_Exercise prompt_.
In full and without deviation, write out the entries that follow.

Extracted data entries
[BEGIN]

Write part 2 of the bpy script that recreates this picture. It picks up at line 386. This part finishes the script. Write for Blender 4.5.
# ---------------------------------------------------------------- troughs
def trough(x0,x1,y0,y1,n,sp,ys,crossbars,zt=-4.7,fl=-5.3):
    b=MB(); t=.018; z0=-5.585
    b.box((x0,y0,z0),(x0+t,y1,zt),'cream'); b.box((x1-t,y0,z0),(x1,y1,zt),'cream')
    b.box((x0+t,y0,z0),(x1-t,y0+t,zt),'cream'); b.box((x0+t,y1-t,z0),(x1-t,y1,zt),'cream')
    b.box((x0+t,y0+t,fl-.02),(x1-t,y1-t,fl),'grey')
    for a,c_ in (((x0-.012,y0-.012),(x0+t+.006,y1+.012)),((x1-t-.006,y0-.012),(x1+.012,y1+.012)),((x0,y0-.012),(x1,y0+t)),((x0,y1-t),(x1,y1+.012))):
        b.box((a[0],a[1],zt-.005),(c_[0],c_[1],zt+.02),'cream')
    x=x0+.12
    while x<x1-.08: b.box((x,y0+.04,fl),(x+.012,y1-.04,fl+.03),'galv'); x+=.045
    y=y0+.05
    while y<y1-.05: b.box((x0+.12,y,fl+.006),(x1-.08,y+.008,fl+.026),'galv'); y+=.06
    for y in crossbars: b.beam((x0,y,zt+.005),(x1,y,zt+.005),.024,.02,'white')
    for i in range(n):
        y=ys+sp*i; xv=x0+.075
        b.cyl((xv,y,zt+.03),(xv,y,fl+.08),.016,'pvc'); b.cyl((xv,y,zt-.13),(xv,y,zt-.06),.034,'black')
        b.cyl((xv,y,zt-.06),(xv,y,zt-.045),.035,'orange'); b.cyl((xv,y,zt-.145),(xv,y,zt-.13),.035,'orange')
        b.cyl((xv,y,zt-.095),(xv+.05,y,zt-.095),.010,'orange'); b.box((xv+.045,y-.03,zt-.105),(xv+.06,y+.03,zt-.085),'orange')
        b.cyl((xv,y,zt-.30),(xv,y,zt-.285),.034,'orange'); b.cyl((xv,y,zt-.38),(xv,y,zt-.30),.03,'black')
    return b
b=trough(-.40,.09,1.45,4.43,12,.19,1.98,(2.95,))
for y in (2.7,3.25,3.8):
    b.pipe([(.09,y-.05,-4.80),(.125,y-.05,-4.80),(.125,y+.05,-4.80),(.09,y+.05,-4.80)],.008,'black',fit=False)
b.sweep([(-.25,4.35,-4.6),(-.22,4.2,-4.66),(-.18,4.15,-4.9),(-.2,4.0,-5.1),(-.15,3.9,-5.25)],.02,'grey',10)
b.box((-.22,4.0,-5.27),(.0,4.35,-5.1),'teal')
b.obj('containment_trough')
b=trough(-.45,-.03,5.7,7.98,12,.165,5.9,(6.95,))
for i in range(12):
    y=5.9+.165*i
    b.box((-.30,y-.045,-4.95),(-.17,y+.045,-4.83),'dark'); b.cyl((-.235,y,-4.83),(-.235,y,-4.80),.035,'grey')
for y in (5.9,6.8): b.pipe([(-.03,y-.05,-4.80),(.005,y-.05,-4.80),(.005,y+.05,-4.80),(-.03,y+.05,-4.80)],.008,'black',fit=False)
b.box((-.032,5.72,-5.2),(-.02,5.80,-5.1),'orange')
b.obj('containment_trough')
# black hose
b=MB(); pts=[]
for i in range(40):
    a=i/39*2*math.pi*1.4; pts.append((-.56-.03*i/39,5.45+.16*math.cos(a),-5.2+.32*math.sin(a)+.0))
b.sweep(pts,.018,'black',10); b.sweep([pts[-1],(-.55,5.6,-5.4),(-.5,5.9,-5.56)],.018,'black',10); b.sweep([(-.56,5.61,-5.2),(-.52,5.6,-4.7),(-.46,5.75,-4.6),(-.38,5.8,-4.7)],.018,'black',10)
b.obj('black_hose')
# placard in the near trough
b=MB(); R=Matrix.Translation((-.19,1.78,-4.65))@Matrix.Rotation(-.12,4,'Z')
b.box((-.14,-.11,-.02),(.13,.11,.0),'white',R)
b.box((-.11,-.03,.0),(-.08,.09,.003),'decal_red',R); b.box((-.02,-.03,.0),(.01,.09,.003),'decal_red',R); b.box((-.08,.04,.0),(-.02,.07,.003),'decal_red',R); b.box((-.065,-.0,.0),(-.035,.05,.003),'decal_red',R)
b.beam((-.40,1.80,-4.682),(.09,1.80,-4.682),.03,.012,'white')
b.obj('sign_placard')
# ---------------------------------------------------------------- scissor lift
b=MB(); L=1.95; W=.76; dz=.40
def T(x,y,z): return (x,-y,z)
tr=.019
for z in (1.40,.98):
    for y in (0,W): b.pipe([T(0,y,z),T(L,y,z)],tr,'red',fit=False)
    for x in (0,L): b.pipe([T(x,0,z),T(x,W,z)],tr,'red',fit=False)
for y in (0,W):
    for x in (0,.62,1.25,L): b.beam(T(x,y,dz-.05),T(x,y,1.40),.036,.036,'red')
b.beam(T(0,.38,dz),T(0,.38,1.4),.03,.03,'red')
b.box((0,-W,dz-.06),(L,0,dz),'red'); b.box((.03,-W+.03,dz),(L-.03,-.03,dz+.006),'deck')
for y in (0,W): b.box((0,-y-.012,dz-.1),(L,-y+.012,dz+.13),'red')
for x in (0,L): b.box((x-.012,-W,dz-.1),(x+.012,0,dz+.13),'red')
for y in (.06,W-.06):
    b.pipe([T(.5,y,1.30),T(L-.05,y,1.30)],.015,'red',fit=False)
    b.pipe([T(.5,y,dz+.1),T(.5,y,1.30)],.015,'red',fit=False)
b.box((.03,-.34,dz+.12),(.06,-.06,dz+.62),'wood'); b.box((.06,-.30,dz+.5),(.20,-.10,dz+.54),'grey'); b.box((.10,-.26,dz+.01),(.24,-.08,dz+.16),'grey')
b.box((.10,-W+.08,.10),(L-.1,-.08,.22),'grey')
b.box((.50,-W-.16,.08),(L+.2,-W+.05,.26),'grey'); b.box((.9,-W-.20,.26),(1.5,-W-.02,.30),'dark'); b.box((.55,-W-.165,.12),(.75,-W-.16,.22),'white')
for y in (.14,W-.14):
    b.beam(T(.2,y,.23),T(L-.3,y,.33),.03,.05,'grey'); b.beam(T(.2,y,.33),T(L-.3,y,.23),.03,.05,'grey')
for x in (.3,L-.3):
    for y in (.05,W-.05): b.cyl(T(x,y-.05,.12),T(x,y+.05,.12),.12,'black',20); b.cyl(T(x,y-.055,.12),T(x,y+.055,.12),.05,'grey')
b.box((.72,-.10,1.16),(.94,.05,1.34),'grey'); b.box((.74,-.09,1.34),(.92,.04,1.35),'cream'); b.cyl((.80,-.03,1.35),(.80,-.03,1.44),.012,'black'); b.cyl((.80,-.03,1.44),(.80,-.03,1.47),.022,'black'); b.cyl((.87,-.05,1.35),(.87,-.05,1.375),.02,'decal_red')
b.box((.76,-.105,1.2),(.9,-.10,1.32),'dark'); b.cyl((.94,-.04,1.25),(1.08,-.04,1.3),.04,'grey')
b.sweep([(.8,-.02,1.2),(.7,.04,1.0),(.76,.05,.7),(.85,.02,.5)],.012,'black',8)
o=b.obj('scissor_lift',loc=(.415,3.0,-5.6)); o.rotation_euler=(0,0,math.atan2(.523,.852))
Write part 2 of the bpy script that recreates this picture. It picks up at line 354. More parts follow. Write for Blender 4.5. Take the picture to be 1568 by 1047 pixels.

[END]

_Finished answer_.
Write part 2 of the bpy script that recreates this picture. It picks up at line 386. This part finishes the script. Write for Blender 4.5.
# ---------------------------------------------------------------- troughs
def trough(x0,x1,y0,y1,n,sp,ys,crossbars,zt=-4.7,fl=-5.3):
    b=MB(); t=.018; z0=-5.585
    b.box((x0,y0,z0),(x0+t,y1,zt),'cream'); b.box((x1-t,y0,z0),(x1,y1,zt),'cream')
    b.box((x0+t,y0,z0),(x1-t,y0+t,zt),'cream'); b.box((x0+t,y1-t,z0),(x1-t,y1,zt),'cream')
    b.box((x0+t,y0+t,fl-.02),(x1-t,y1-t,fl),'grey')
    for a,c_ in (((x0-.012,y0-.012),(x0+t+.006,y1+.012)),((x1-t-.006,y0-.012),(x1+.012,y1+.012)),((x0,y0-.012),(x1,y0+t)),((x0,y1-t),(x1,y1+.012))):
        b.box((a[0],a[1],zt-.005),(c_[0],c_[1],zt+.02),'cream')
    x=x0+.12
    while x<x1-.08: b.box((x,y0+.04,fl),(x+.012,y1-.04,fl+.03),'galv'); x+=.045
    y=y0+.05
    while y<y1-.05: b.box((x0+.12,y,fl+.006),(x1-.08,y+.008,fl+.026),'galv'); y+=.06
    for y in crossbars: b.beam((x0,y,zt+.005),(x1,y,zt+.005),.024,.02,'white')
    for i in range(n):
        y=ys+sp*i; xv=x0+.075
        b.cyl((xv,y,zt+.03),(xv,y,fl+.08),.016,'pvc'); b.cyl((xv,y,zt-.13),(xv,y,zt-.06),.034,'black')
        b.cyl((xv,y,zt-.06),(xv,y,zt-.045),.035,'orange'); b.cyl((xv,y,zt-.145),(xv,y,zt-.13),.035,'orange')
        b.cyl((xv,y,zt-.095),(xv+.05,y,zt-.095),.010,'orange'); b.box((xv+.045,y-.03,zt-.105),(xv+.06,y+.03,zt-.085),'orange')
        b.cyl((xv,y,zt-.30),(xv,y,zt-.285),.034,'orange'); b.cyl((xv,y,zt-.38),(xv,y,zt-.30),.03,'black')
    return b
b=trough(-.40,.09,1.45,4.43,12,.19,1.98,(2.95,))
for y in (2.7,3.25,3.8):
    b.pipe([(.09,y-.05,-4.80),(.125,y-.05,-4.80),(.125,y+.05,-4.80),(.09,y+.05,-4.80)],.008,'black',fit=False)
b.sweep([(-.25,4.35,-4.6),(-.22,4.2,-4.66),(-.18,4.15,-4.9),(-.2,4.0,-5.1),(-.15,3.9,-5.25)],.02,'grey',10)
b.box((-.22,4.0,-5.27),(.0,4.35,-5.1),'teal')
b.obj('containment_trough')
b=trough(-.45,-.03,5.7,7.98,12,.165,5.9,(6.95,))
for i in range(12):
    y=5.9+.165*i
    b.box((-.30,y-.045,-4.95),(-.17,y+.045,-4.83),'dark'); b.cyl((-.235,y,-4.83),(-.235,y,-4.80),.035,'grey')
for y in (5.9,6.8): b.pipe([(-.03,y-.05,-4.80),(.005,y-.05,-4.80),(.005,y+.05,-4.80),(-.03,y+.05,-4.80)],.008,'black',fit=False)
b.box((-.032,5.72,-5.2),(-.02,5.80,-5.1),'orange')
b.obj('containment_trough')
# black hose
b=MB(); pts=[]
for i in range(40):
    a=i/39*2*math.pi*1.4; pts.append((-.56-.03*i/39,5.45+.16*math.cos(a),-5.2+.32*math.sin(a)+.0))
b.sweep(pts,.018,'black',10); b.sweep([pts[-1],(-.55,5.6,-5.4),(-.5,5.9,-5.56)],.018,'black',10); b.sweep([(-.56,5.61,-5.2),(-.52,5.6,-4.7),(-.46,5.75,-4.6),(-.38,5.8,-4.7)],.018,'black',10)
b.obj('black_hose')
# placard in the near trough
b=MB(); R=Matrix.Translation((-.19,1.78,-4.65))@Matrix.Rotation(-.12,4,'Z')
b.box((-.14,-.11,-.02),(.13,.11,.0),'white',R)
b.box((-.11,-.03,.0),(-.08,.09,.003),'decal_red',R); b.box((-.02,-.03,.0),(.01,.09,.003),'decal_red',R); b.box((-.08,.04,.0),(-.02,.07,.003),'decal_red',R); b.box((-.065,-.0,.0),(-.035,.05,.003),'decal_red',R)
b.beam((-.40,1.80,-4.682),(.09,1.80,-4.682),.03,.012,'white')
b.obj('sign_placard')
# ---------------------------------------------------------------- scissor lift
b=MB(); L=1.95; W=.76; dz=.40
def T(x,y,z): return (x,-y,z)
tr=.019
for z in (1.40,.98):
    for y in (0,W): b.pipe([T(0,y,z),T(L,y,z)],tr,'red',fit=False)
    for x in (0,L): b.pipe([T(x,0,z),T(x,W,z)],tr,'red',fit=False)
for y in (0,W):
    for x in (0,.62,1.25,L): b.beam(T(x,y,dz-.05),T(x,y,1.40),.036,.036,'red')
b.beam(T(0,.38,dz),T(0,.38,1.4),.03,.03,'red')
b.box((0,-W,dz-.06),(L,0,dz),'red'); b.box((.03,-W+.03,dz),(L-.03,-.03,dz+.006),'deck')
for y in (0,W): b.box((0,-y-.012,dz-.1),(L,-y+.012,dz+.13),'red')
for x in (0,L): b.box((x-.012,-W,dz-.1),(x+.012,0,dz+.13),'red')
for y in (.06,W-.06):
    b.pipe([T(.5,y,1.30),T(L-.05,y,1.30)],.015,'red',fit=False)
    b.pipe([T(.5,y,dz+.1),T(.5,y,1.30)],.015,'red',fit=False)
b.box((.03,-.34,dz+.12),(.06,-.06,dz+.62),'wood'); b.box((.06,-.30,dz+.5),(.20,-.10,dz+.54),'grey'); b.box((.10,-.26,dz+.01),(.24,-.08,dz+.16),'grey')
b.box((.10,-W+.08,.10),(L-.1,-.08,.22),'grey')
b.box((.50,-W-.16,.08),(L+.2,-W+.05,.26),'grey'); b.box((.9,-W-.20,.26),(1.5,-W-.02,.30),'dark'); b.box((.55,-W-.165,.12),(.75,-W-.16,.22),'white')
for y in (.14,W-.14):
    b.beam(T(.2,y,.23),T(L-.3,y,.33),.03,.05,'grey'); b.beam(T(.2,y,.33),T(L-.3,y,.23),.03,.05,'grey')
for x in (.3,L-.3):
    for y in (.05,W-.05): b.cyl(T(x,y-.05,.12),T(x,y+.05,.12),.12,'black',20); b.cyl(T(x,y-.055,.12),T(x,y+.055,.12),.05,'grey')
b.box((.72,-.10,1.16),(.94,.05,1.34),'grey'); b.box((.74,-.09,1.34),(.92,.04,1.35),'cream'); b.cyl((.80,-.03,1.35),(.80,-.03,1.44),.012,'black'); b.cyl((.80,-.03,1.44),(.80,-.03,1.47),.022,'black'); b.cyl((.87,-.05,1.35),(.87,-.05,1.375),.02,'decal_red')
b.box((.76,-.105,1.2),(.9,-.10,1.32),'dark'); b.cyl((.94,-.04,1.25),(1.08,-.04,1.3),.04,'grey')
b.sweep([(.8,-.02,1.2),(.7,.04,1.0),(.76,.05,.7),(.85,.02,.5)],.012,'black',8)
o=b.obj('scissor_lift',loc=(.415,3.0,-5.6)); o.rotation_euler=(0,0,math.atan2(.523,.852))
Write part 2 of the bpy script that recreates this picture. It picks up at line 354. More parts follow. Write for Blender 4.5. Take the picture to be 1568 by 1047 pixels.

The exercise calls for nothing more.